[begin Source material]

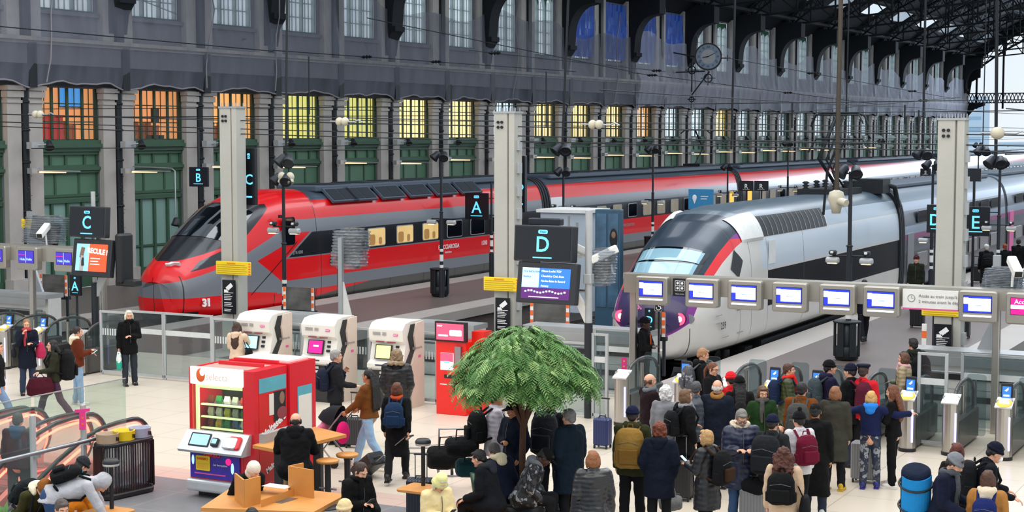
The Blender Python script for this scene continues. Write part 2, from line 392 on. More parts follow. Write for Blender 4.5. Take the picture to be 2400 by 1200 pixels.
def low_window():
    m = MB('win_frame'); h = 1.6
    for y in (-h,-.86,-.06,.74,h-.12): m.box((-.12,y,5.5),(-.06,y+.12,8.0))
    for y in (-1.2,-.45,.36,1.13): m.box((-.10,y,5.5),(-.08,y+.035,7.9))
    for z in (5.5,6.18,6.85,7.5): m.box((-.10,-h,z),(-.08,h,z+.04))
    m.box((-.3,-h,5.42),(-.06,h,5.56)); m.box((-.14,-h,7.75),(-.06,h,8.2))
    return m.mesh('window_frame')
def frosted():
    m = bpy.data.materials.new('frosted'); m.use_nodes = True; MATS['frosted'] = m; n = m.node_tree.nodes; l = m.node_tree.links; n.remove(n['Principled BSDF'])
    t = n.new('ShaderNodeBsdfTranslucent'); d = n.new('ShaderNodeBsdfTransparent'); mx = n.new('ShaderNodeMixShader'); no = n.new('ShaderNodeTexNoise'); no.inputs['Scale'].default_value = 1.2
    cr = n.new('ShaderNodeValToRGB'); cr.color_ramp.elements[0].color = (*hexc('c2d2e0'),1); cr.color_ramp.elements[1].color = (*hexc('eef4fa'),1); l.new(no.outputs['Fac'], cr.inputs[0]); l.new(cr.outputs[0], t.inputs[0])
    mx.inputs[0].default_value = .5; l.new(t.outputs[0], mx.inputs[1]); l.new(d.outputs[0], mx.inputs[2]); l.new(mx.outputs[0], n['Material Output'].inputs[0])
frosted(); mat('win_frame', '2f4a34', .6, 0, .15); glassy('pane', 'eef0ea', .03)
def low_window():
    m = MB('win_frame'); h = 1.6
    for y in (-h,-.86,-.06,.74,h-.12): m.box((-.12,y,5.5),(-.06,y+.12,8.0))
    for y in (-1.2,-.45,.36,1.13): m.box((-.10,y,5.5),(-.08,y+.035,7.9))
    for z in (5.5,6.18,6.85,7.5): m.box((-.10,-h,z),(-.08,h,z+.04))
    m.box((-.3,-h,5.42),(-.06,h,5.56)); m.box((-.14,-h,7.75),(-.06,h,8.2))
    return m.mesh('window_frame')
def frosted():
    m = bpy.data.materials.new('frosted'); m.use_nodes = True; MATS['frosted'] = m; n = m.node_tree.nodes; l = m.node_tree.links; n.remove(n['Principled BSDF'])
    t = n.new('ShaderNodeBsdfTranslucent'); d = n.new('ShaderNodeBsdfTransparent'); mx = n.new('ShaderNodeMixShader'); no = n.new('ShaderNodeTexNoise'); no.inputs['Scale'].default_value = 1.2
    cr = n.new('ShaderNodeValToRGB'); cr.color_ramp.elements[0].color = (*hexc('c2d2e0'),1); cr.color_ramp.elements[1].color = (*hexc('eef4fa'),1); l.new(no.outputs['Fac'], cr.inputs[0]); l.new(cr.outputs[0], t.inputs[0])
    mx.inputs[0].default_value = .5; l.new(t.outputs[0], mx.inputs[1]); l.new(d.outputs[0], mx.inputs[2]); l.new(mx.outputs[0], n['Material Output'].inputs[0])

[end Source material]

Exercise instructions:
Give every line above again exactly, with no pictures.

Output of the task:
The Blender Python script for this scene continues. Write part 2, from line 392 on. More parts follow. Write for Blender 4.5. Take the picture to be 2400 by 1200 pixels.
def low_window():
    m = MB('win_frame'); h = 1.6
    for y in (-h,-.86,-.06,.74,h-.12): m.box((-.12,y,5.5),(-.06,y+.12,8.0))
    for y in (-1.2,-.45,.36,1.13): m.box((-.10,y,5.5),(-.08,y+.035,7.9))
    for z in (5.5,6.18,6.85,7.5): m.box((-.10,-h,z),(-.08,h,z+.04))
    m.box((-.3,-h,5.42),(-.06,h,5.56)); m.box((-.14,-h,7.75),(-.06,h,8.2))
    return m.mesh('window_frame')
def frosted():
    m = bpy.data.materials.new('frosted'); m.use_nodes = True; MATS['frosted'] = m; n = m.node_tree.nodes; l = m.node_tree.links; n.remove(n['Principled BSDF'])
    t = n.new('ShaderNodeBsdfTranslucent'); d = n.new('ShaderNodeBsdfTransparent'); mx = n.new('ShaderNodeMixShader'); no = n.new('ShaderNodeTexNoise'); no.inputs['Scale'].default_value = 1.2
    cr = n.new('ShaderNodeValToRGB'); cr.color_ramp.elements[0].color = (*hexc('c2d2e0'),1); cr.color_ramp.elements[1].color = (*hexc('eef4fa'),1); l.new(no.outputs['Fac'], cr.inputs[0]); l.new(cr.outputs[0], t.inputs[0])
    mx.inputs[0].default_value = .5; l.new(t.outputs[0], mx.inputs[1]); l.new(d.outputs[0], mx.inputs[2]); l.new(mx.outputs[0], n['Material Output'].inputs[0])
frosted(); mat('win_frame', '2f4a34', .6, 0, .15); glassy('pane', 'eef0ea', .03)
def low_window():
    m = MB('win_frame'); h = 1.6
    for y in (-h,-.86,-.06,.74,h-.12): m.box((-.12,y,5.5),(-.06,y+.12,8.0))
    for y in (-1.2,-.45,.36,1.13): m.box((-.10,y,5.5),(-.08,y+.035,7.9))
    for z in (5.5,6.18,6.85,7.5): m.box((-.10,-h,z),(-.08,h,z+.04))
    m.box((-.3,-h,5.42),(-.06,h,5.56)); m.box((-.14,-h,7.75),(-.06,h,8.2))
    return m.mesh('window_frame')
def frosted():
    m = bpy.data.materials.new('frosted'); m.use_nodes = True; MATS['frosted'] = m; n = m.node_tree.nodes; l = m.node_tree.links; n.remove(n['Principled BSDF'])
    t = n.new('ShaderNodeBsdfTranslucent'); d = n.new('ShaderNodeBsdfTransparent'); mx = n.new('ShaderNodeMixShader'); no = n.new('ShaderNodeTexNoise'); no.inputs['Scale'].default_value = 1.2
    cr = n.new('ShaderNodeValToRGB'); cr.color_ramp.elements[0].color = (*hexc('c2d2e0'),1); cr.color_ramp.elements[1].color = (*hexc('eef4fa'),1); l.new(no.outputs['Fac'], cr.inputs[0]); l.new(cr.outputs[0], t.inputs[0])
    mx.inputs[0].default_value = .5; l.new(t.outputs[0], mx.inputs[1]); l.new(d.outputs[0], mx.inputs[2]); l.new(mx.outputs[0], n['Material Output'].inputs[0])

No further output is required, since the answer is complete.